Sex + Love: My Son/Daughter Wants to Date (Part 1)

by Cris Clapp Logan on February 21st, 2013 in Parents

It’s likely that when you first realize that your son or daughter wants to date, that you’ll be a little freaked out.  You might think they are too young, or you may worry about all that comes with dating: the emotional pitfalls, the physical struggles and lust, the potential heartbreak, etc.  Well, part of being a parent is being vulnerable to a life of worry for our children, so these feelings are only natural.  However, if your son or daughter has come to you to talk about dating, then that is a great sign. 

In today’s culture, I know a lot of kids that are just hooking up, sneaking around and hiding their relationships from their parents, so if you’re having honest conversations about the topic of dating, then kudos to you; you’ve probably done a good job of letting your kids know you are a resource in matters of the heart.  Now down to the details.  Whenever I work with youth and they start liking a special someone in their class, I ask them to think about what they want in the relationship and what they want in their future spouse.  Even though the future (and marriage) is pretty far away for most of our kids, I sometimes find that helping kids think about their goals and dreams can bring a bit more perspective to the present.  I always describe the things I most love and respect about my husband, and I share why they really matter in the tangibles.  I also open up my own personal story of dating in high school.  I think honesty (with wisdom) is the best policy as you discuss dating with your son/daughter.  Help them to learn from your mistakes, without glorifying any of those mistakes that you’ve made.

I also ask some of these questions when I talk to teens about dating:

Does the person they want to date share their faith values?  Do they share their same desire for and understanding of purity?  Are they even allowed to date?  What do they really like about this person?  What does dating really mean to them?  What does dating look like? 

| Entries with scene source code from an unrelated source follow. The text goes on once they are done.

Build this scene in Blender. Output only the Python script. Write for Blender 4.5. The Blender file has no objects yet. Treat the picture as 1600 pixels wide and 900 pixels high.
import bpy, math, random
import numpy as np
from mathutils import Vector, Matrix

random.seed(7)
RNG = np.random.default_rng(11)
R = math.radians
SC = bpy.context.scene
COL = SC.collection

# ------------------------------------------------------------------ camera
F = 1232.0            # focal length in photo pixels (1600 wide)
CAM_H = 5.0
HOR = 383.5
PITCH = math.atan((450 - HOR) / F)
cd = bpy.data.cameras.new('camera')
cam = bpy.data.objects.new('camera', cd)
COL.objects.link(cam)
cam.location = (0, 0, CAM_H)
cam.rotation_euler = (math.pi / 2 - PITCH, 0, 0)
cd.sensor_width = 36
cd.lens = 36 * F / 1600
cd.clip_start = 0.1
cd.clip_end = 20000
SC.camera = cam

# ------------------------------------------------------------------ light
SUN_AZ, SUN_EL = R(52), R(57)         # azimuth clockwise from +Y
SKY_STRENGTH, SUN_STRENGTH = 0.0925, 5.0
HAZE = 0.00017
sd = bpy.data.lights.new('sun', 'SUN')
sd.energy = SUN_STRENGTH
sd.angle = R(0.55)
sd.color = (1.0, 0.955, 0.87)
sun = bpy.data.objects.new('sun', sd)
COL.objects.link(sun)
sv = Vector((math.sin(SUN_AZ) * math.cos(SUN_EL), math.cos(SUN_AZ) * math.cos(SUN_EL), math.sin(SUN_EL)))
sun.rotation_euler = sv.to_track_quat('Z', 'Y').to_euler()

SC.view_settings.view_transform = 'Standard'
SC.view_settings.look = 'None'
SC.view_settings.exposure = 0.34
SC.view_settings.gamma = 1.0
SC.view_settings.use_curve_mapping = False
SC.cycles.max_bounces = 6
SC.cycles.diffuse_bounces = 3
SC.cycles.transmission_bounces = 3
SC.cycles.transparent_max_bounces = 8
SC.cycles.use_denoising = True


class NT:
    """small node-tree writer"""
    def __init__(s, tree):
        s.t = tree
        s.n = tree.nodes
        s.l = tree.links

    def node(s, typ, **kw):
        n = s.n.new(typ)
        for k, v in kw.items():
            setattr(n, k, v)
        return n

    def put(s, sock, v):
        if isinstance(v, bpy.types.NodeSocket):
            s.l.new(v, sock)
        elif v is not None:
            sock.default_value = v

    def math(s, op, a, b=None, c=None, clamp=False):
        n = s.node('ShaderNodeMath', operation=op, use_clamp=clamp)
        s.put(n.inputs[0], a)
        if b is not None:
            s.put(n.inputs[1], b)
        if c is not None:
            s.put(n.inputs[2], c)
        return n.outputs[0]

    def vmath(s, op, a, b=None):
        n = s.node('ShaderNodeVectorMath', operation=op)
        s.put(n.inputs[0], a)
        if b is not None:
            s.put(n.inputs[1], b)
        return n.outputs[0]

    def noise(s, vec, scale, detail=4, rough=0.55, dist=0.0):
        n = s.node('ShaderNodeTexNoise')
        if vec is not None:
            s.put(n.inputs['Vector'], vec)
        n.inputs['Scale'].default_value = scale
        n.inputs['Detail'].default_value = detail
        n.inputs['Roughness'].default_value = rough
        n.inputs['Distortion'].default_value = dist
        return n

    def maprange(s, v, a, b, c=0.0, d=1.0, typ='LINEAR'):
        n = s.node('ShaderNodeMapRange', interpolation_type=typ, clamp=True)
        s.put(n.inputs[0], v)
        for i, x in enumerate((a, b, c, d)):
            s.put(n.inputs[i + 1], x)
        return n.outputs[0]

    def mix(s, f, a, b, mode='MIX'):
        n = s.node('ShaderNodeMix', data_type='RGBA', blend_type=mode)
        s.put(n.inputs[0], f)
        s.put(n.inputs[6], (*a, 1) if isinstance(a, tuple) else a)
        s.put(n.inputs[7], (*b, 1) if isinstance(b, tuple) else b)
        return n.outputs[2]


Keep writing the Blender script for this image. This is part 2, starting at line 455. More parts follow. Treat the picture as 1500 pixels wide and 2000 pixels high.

This helps me get inside of their head and make sure that we are at least on the same page.  As parents (and mentors), it’s important too to explain how we would answer those questions, and to outline, in very clear terms, what we expect from our son/daughter as they date.  Set up clear rules and guidelines, and involve the parents of the person that they date.  I am always amazed at how many parents let their kids date people without ever meeting, or at least talking to, the parents involved.  I also recommend that you sit down with your son/daughter’s boyfriend/girlfriend and making sure that they understand your household rules.  Some examples: 

  • Group dates, except on special occasions (depending on the age of your son or daughter) – and explain why group dates are better than one-on-one dates for their life stage.
  • No closed doors… whether they are watching a movie in the basement, or “studying” in another room, the door must always be open.
  • No sexting of any kind.  It seems like a shocking thing for a parent to say, but it needs to be said.  Outline the possible outcomes/risks and punishment associated with breaking this rule.
  • No making out while lying down.  You may want to get into some specifics here, but I think being blunt is the best approach.  Remember, you’ve been there too, and you probably needed some guidance and rules—help your kids to understand that you are trying to protect them.
  • Set clear curfews, and make sure that when they are video chatting later, that they do so with the door open or in a public space.  No late-night video-chatting.

Remember, overall, honesty and clarity is the best policy as you approach this subject with your kids.